• [INFORMATION SHOWN]
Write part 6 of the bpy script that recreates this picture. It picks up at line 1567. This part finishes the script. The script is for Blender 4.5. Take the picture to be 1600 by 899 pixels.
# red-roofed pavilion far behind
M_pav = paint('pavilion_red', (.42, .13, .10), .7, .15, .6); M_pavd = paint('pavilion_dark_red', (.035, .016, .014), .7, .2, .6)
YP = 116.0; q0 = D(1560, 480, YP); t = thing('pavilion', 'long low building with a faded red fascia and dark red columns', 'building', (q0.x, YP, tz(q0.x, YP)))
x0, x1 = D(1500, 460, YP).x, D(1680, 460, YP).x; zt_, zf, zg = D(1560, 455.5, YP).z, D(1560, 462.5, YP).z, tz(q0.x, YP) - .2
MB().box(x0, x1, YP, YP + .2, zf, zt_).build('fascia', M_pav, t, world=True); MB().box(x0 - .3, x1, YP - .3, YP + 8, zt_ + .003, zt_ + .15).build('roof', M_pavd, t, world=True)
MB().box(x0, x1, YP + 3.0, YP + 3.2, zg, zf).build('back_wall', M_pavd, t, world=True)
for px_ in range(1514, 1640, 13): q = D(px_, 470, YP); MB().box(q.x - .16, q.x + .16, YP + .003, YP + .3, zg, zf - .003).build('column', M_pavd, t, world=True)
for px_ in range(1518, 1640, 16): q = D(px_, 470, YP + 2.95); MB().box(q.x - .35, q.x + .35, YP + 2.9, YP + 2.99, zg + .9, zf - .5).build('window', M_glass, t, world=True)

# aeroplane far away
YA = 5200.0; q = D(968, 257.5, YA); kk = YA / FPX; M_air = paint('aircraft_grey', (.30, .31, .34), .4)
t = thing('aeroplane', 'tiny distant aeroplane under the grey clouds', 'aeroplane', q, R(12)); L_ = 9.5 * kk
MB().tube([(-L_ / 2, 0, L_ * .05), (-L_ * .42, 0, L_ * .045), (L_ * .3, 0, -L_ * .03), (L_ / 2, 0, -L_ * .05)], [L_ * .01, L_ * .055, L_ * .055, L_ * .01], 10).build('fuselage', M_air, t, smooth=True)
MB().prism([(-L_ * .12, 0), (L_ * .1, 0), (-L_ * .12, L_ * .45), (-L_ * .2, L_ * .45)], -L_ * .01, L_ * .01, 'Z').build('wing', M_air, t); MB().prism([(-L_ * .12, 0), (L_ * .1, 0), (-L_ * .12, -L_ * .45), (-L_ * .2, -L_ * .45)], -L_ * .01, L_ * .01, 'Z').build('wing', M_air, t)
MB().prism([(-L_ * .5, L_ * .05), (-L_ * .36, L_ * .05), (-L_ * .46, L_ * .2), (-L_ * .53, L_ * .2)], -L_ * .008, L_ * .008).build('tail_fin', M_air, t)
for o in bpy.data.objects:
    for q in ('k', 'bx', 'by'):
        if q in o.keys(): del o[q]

• [TASK DIRECTIONS] Type out the full listing again, exactly as given.

• [TASK RESULT]
Write part 6 of the bpy script that recreates this picture. It picks up at line 1567. This part finishes the script. The script is for Blender 4.5. Take the picture to be 1600 by 899 pixels.
# red-roofed pavilion far behind
M_pav = paint('pavilion_red', (.42, .13, .10), .7, .15, .6); M_pavd = paint('pavilion_dark_red', (.035, .016, .014), .7, .2, .6)
YP = 116.0; q0 = D(1560, 480, YP); t = thing('pavilion', 'long low building with a faded red fascia and dark red columns', 'building', (q0.x, YP, tz(q0.x, YP)))
x0, x1 = D(1500, 460, YP).x, D(1680, 460, YP).x; zt_, zf, zg = D(1560, 455.5, YP).z, D(1560, 462.5, YP).z, tz(q0.x, YP) - .2
MB().box(x0, x1, YP, YP + .2, zf, zt_).build('fascia', M_pav, t, world=True); MB().box(x0 - .3, x1, YP - .3, YP + 8, zt_ + .003, zt_ + .15).build('roof', M_pavd, t, world=True)
MB().box(x0, x1, YP + 3.0, YP + 3.2, zg, zf).build('back_wall', M_pavd, t, world=True)
for px_ in range(1514, 1640, 13): q = D(px_, 470, YP); MB().box(q.x - .16, q.x + .16, YP + .003, YP + .3, zg, zf - .003).build('column', M_pavd, t, world=True)
for px_ in range(1518, 1640, 16): q = D(px_, 470, YP + 2.95); MB().box(q.x - .35, q.x + .35, YP + 2.9, YP + 2.99, zg + .9, zf - .5).build('window', M_glass, t, world=True)

# aeroplane far away
YA = 5200.0; q = D(968, 257.5, YA); kk = YA / FPX; M_air = paint('aircraft_grey', (.30, .31, .34), .4)
t = thing('aeroplane', 'tiny distant aeroplane under the grey clouds', 'aeroplane', q, R(12)); L_ = 9.5 * kk
MB().tube([(-L_ / 2, 0, L_ * .05), (-L_ * .42, 0, L_ * .045), (L_ * .3, 0, -L_ * .03), (L_ / 2, 0, -L_ * .05)], [L_ * .01, L_ * .055, L_ * .055, L_ * .01], 10).build('fuselage', M_air, t, smooth=True)
MB().prism([(-L_ * .12, 0), (L_ * .1, 0), (-L_ * .12, L_ * .45), (-L_ * .2, L_ * .45)], -L_ * .01, L_ * .01, 'Z').build('wing', M_air, t); MB().prism([(-L_ * .12, 0), (L_ * .1, 0), (-L_ * .12, -L_ * .45), (-L_ * .2, -L_ * .45)], -L_ * .01, L_ * .01, 'Z').build('wing', M_air, t)
MB().prism([(-L_ * .5, L_ * .05), (-L_ * .36, L_ * .05), (-L_ * .46, L_ * .2), (-L_ * .53, L_ * .2)], -L_ * .008, L_ * .008).build('tail_fin', M_air, t)
for o in bpy.data.objects:
    for q in ('k', 'bx', 'by'):
        if q in o.keys(): del o[q]